June 2020
A data centre houses information and communication technologies equipment in a secure and controlled environment. With the exponential growth of information technology operations, recent years have seen a surging demand for data centre services. Some data centre operators provide space for customers to house their own equipment with a range of services in respect of such equipment, while some others supply and manage servers and hardware on customers’ behalf. In the former case, it seems possible to categorise the relationship between data centre operators and customers as landlords and tenants. Whether there exists such tenancy relationship depends on the true relationship between the data centre operator and the customer. This issue was considered by the Court of First Instance in SUNeVision Holdings Ltd v Hong Kong Science and Technology Parks Corporation [2020] HKCFI 548.
Background
The Hong Kong Science and Technology Parks Corporation (“HKSTP”) owns industrial estates which have been leased out below market rates for the establishment and operation of data centres. It adopts a general policy against its lessees parting with possession or permitting third parties to occupy the premises. In line with the said policy, the standard lease for such premises contains a clause (the “No Alienation Clause”) that the lessees shall not “assign mortgage charge demise underlet or part with possession of the said premises or any part thereof or otherwise dispose of the said premises or any part thereof or any interest therein or enter into any agreement so to do nor to permit any other party by way of a licence or otherwise to occupy the said premises or any part thereof”. The lessees are also required to submit pro forma service agreements for the approval by HKSTP.

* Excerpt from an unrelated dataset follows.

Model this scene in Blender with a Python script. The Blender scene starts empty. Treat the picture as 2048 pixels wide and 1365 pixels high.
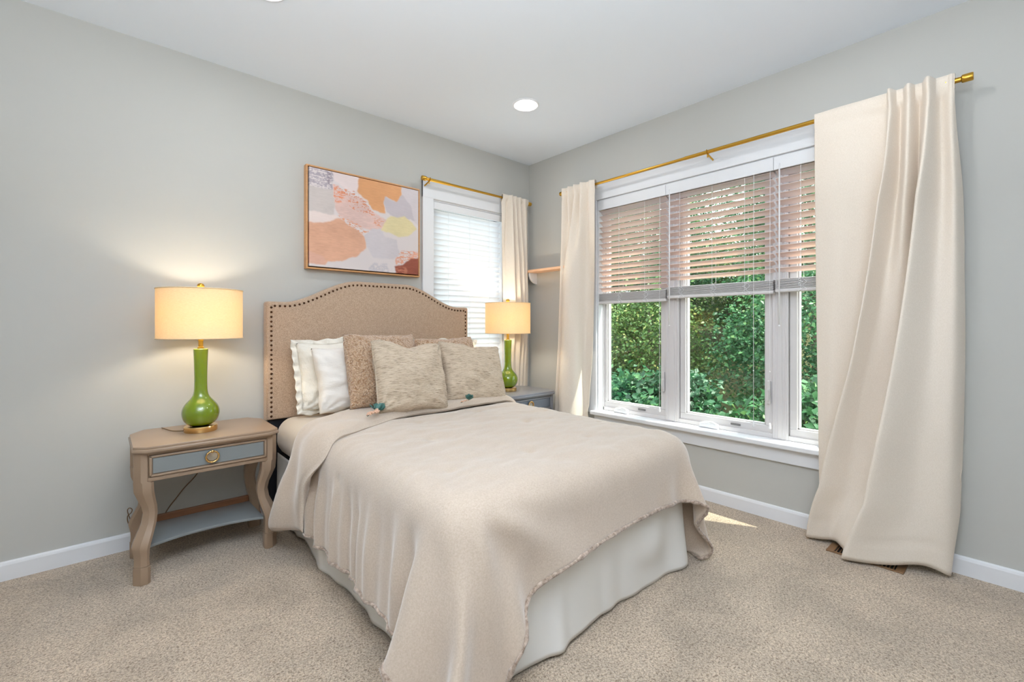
import bpy, bmesh, math, random
import numpy as np
from mathutils import Vector, Matrix

# ------------------------------------------------------------------ camera, world, sun, exposure
S = bpy.context.scene
COL = S.collection
R = math.radians
S.view_settings.view_transform = 'Standard'
S.view_settings.look = 'None'
S.view_settings.gamma = 1.0
S.view_settings.use_curve_mapping = False
S.view_settings.exposure = 0.13
S.cycles.use_denoising = True
S.cycles.max_bounces = 10
S.cycles.diffuse_bounces = 6
S.cycles.transparent_max_bounces = 16
S.cycles.sample_clamp_indirect = 6.0
S.cycles.caustics_reflective = False
S.cycles.caustics_refractive = False

cam = bpy.data.cameras.new('camera')
camo = bpy.data.objects.new('camera', cam)
COL.objects.link(camo)
cam.sensor_width = 36.0
cam.lens = 36.0 * 911.0 / 2048.0
cam.shift_y = -31.5 / 2048.0
cam.clip_start = 0.05
camo.location = (-2.911, -3.0105, 1.1323)
camo.rotation_euler = (R(90), 0, R(48.1 - 90))
S.camera = camo

world = bpy.data.worlds.new('sky')
S.world = world
world.use_nodes = True
wn = world.node_tree.nodes
bg = wn['Background']
bg.inputs['Color'].default_value = (0.86, 0.93, 1.0, 1)
bg.inputs['Strength'].default_value = 3.3

sun = bpy.data.lights.new('sun', 'SUN')
sun.energy = 9.5
sun.angle = R(0.6)
sun.color = (1.0, 0.95, 0.87)
suno = bpy.data.objects.new('sun', sun)
COL.objects.link(suno)
suno.rotation_euler = Vector((-1.0, 1.9, -3.6)).to_track_quat('-Z', 'Y').to_euler()

CAN_W = 3.6      # watts of each recessed ceiling lamp
BULB_W = 5.2      # watts of each table-lamp bulb

# added unseen fill light behind the camera, in place of a ceiling-bounced flash
up = bpy.data.lights.new('bounce_fill', 'AREA')
up.shape = 'DISK'; up.size = 0.9; up.energy = 104.0; up.color = (0.85, 0.92, 1.0)
upo = bpy.data.objects.new('bounce_fill', up)
COL.objects.link(upo)
upo.location = (-3.0, -3.1, 1.75); upo.rotation_euler = (R(180), 0, 0)

# ------------------------------------------------------------------ helpers
def lin(c):
    c = c / 255.0
    return c / 12.92 if c <= 0.04045 else ((c + 0.055) / 1.055) ** 2.4
def rgb(r, g, b):
    return (lin(r), lin(g), lin(b), 1.0)

def tag(o, label=None, cat=None, group=None, kind=None):
    if label: o['label'] = label
    if cat: o['category'] = cat
    if group: o['group'] = group
    if kind: o['kind'] = kind
    return o
def empty(name, loc=(0, 0, 0), rz=0.0, label=None, cat=None, group=None, kind=None):
    o = bpy.data.objects.new(name, None)
    o.empty_display_size = 0.05
    o.location = loc
    o.rotation_euler = (0, 0, rz)
    COL.objects.link(o)
    return tag(o, label, cat, group, kind)
def link(name, me, mat=None, parent=None, smooth=False, autos=None):
    o = bpy.data.objects.new(name, me)
    COL.objects.link(o)
    if mat:
        for m in (mat if isinstance(mat, (list, tuple)) else [mat]):
            me.materials.append(m)
    if parent: o.parent = parent
    if smooth or autos:
        me.polygons.foreach_set('use_smooth', [True] * len(me.polygons))
    if autos:
        me.set_sharp_from_angle(angle=R(autos))
    return o
def copy_tree(o, parent=None):
    c = o.copy()
    COL.objects.link(c)
    if parent: c.parent = parent
    for ch in list(o.children):
        copy_tree(ch, c)
    return c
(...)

The applicant in these proceedings, SUNeVision Holdings Ltd, belongs to a group of data centre operators in Hong Kong. In 2018, it lodged a complaint to HKSTP alleging, among other things, that the service agreements (“Service Agreements”) between its lessees (being data centre operators) and their customers are in breach of the No Alienation Clause. It later commenced judicial review proceedings against HKSTP for its failure or refusal to enforce the No Alienation Clause.
Judgment
The Court considered whether the Service Agreements departed from HKSTP’s policies as reflected in the No Alienation Clause. This in turn leads to two associated questions, namely (i) whether the substance of the Service Agreements is a sub-lease; and (ii) whether the customers were granted exclusive possession of the premises under the Service Agreements.
The Court considered the construction of the Service Agreements and answered both questions in the negative. The use of the premises by the customers under the Service Agreements is referable to the provision of services. The Court made the following observations::
(a) The mere label that no relationship of landlord and tenant is intended to be created is not conclusive and binding on the Court. The Court should view the Service Agreement objectively as a whole to determine whether the requirements of a tenancy are met.
(b) The customers were granted a limited right of hosting their equipment but not a general right of occupation.
(c) The customers placed their equipment at the data centres for the managed and cloud enabling services rendered by the lessee involving technical and highly sophisticated and specialist infrastructure.
(d) The customers are obliged to maintain their equipment in good working order and in compliance with the lessee’s technical standards and procedures.
(e) The provision of the managed services forms the dominant element of the Service Agreements and accounts for a substantial portion of the consideration payable to the lessee under the Service Agreements. The main consideration is service fee (rather than rent).
(f) Customers are entitled to “service credits” in the event of service outage for the lessee’s failure in service provisions.
(g) Under the Service Agreements, the lessee has unrestricted access to and use of the premises.
(h) The lessee may re-designate the customer space where ICT equipment is placed and require the customers to relocate the same.
Implications
The Court of First Instance decided that the data centre operators in this case had not sublet or parted with possession of the premises by virtue of the Service Agreements. The judge did not deal with private law questions (i.e. whether the lessees breached the terms of the leases) in these judicial review proceedings, but the approach for the categorisation of the data centre operators-customers relationship should be equally applicable in the context of the law of tenancy. In view of this case, data centre operators may wish to check their leases and service agreements as to whether the service agreements are in compliance with the leases (in particular, the non-alienation clause, if any).